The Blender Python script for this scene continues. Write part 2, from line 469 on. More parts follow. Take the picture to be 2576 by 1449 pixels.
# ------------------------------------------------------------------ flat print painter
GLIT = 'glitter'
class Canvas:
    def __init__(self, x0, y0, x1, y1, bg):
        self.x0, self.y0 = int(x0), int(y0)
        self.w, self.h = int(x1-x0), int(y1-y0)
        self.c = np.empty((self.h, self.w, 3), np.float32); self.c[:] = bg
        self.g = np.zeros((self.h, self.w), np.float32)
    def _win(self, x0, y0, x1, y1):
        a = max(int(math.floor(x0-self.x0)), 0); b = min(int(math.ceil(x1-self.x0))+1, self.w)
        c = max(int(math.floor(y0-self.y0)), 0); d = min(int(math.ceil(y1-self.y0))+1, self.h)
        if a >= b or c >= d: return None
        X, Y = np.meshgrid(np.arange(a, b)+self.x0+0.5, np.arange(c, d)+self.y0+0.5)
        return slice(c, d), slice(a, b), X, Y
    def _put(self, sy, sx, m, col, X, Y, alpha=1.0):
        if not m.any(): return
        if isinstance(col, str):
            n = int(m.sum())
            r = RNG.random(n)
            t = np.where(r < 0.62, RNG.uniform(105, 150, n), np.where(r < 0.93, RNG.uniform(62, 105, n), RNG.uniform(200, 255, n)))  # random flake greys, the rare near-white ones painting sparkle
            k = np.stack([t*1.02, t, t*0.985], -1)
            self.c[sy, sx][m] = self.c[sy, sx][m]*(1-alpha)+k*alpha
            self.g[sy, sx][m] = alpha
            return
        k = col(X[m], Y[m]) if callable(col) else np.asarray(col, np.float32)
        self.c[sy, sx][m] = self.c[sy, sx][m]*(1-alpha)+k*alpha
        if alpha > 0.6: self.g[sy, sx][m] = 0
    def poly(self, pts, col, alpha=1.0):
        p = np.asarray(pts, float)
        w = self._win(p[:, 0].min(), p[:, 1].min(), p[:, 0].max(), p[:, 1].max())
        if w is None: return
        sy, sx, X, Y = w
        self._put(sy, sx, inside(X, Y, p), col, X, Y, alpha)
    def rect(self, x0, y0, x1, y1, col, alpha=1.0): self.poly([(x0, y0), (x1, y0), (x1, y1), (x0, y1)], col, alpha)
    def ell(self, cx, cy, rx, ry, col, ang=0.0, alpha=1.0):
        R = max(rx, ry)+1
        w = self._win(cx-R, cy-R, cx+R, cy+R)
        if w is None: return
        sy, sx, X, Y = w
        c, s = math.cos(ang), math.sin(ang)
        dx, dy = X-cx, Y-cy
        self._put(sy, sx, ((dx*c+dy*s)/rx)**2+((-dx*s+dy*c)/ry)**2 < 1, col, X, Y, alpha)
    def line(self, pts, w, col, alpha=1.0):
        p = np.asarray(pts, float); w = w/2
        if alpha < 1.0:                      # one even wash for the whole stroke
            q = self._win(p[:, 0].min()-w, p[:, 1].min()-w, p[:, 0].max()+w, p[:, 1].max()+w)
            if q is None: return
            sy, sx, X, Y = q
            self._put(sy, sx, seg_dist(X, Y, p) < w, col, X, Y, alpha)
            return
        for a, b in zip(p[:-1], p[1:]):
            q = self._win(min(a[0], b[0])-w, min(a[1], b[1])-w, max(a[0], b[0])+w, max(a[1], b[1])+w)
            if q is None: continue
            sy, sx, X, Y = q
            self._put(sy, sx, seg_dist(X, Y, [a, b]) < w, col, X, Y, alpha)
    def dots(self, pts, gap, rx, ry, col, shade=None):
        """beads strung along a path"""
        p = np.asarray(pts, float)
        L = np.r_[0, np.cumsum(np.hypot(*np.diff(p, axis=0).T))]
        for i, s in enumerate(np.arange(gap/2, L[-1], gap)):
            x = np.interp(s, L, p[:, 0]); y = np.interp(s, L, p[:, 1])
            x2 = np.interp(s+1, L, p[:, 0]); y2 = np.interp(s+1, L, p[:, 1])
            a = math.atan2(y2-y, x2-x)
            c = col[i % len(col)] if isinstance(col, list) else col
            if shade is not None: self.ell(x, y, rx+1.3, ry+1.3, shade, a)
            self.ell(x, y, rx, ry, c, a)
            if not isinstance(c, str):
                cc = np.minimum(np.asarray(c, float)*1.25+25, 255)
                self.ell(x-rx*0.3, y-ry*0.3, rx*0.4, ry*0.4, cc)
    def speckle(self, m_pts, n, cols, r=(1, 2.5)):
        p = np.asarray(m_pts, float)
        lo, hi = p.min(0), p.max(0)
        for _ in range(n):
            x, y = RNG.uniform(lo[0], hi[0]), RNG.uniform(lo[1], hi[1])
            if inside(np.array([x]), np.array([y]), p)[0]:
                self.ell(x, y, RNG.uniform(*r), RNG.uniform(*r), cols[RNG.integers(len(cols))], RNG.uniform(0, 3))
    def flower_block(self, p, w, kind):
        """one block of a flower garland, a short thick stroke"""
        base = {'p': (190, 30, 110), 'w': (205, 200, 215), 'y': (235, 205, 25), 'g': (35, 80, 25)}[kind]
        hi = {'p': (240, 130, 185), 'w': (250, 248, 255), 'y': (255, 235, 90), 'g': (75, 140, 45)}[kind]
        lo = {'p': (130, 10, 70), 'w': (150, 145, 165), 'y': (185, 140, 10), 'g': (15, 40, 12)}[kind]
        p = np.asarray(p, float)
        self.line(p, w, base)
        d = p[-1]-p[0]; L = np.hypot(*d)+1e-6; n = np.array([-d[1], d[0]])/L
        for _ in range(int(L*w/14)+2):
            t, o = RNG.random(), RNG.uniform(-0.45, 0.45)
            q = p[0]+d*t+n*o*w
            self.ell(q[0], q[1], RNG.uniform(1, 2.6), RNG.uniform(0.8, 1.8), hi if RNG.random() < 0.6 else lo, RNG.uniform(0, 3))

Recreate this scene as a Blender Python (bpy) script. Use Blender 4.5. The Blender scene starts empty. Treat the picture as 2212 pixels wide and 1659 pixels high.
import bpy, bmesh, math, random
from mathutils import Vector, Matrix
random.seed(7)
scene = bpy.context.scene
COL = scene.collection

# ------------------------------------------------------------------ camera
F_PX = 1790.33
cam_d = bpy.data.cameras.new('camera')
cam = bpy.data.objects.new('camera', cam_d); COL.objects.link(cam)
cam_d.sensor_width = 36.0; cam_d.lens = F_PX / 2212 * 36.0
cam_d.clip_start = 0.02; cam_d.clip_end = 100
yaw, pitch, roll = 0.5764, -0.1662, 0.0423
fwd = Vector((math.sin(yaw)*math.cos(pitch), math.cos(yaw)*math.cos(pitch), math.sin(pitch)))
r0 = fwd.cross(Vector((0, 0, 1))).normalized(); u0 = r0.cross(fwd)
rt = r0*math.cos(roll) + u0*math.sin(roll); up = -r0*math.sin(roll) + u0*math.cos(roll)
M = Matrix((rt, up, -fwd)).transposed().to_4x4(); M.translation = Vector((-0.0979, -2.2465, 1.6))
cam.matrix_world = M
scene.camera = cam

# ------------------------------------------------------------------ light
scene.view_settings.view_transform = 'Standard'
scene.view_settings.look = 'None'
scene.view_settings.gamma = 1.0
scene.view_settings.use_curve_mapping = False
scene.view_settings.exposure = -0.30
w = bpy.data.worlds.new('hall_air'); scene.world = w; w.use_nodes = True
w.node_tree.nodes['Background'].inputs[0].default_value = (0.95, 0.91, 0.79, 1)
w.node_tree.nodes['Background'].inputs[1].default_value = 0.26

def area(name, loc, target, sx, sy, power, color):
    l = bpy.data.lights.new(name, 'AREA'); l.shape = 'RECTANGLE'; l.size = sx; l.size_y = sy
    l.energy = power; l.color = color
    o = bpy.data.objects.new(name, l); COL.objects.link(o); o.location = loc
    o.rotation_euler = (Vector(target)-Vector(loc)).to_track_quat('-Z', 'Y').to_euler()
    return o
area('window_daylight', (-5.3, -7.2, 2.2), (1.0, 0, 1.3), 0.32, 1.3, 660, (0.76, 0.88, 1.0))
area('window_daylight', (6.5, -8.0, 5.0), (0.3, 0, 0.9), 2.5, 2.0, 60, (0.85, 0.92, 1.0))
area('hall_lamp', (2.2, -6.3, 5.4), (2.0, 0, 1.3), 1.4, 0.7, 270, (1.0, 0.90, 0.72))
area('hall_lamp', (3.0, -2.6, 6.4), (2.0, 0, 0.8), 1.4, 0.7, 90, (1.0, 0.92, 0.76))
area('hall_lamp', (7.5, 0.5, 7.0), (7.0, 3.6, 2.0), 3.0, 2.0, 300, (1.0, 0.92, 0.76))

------

• **The problem**:
Starting at the line that contains "Recreate this scene" and stopping at the line that contains "scene.camera = cam", transcribe the lines exactly; both boundary lines are to be included.

• **Problem solution**:
Recreate this scene as a Blender Python (bpy) script. Use Blender 4.5. The Blender scene starts empty. Treat the picture as 2212 pixels wide and 1659 pixels high.
import bpy, bmesh, math, random
from mathutils import Vector, Matrix
random.seed(7)
scene = bpy.context.scene
COL = scene.collection

# ------------------------------------------------------------------ camera
F_PX = 1790.33
cam_d = bpy.data.cameras.new('camera')
cam = bpy.data.objects.new('camera', cam_d); COL.objects.link(cam)
cam_d.sensor_width = 36.0; cam_d.lens = F_PX / 2212 * 36.0
cam_d.clip_start = 0.02; cam_d.clip_end = 100
yaw, pitch, roll = 0.5764, -0.1662, 0.0423
fwd = Vector((math.sin(yaw)*math.cos(pitch), math.cos(yaw)*math.cos(pitch), math.sin(pitch)))
r0 = fwd.cross(Vector((0, 0, 1))).normalized(); u0 = r0.cross(fwd)
rt = r0*math.cos(roll) + u0*math.sin(roll); up = -r0*math.sin(roll) + u0*math.cos(roll)
M = Matrix((rt, up, -fwd)).transposed().to_4x4(); M.translation = Vector((-0.0979, -2.2465, 1.6))
cam.matrix_world = M
scene.camera = cam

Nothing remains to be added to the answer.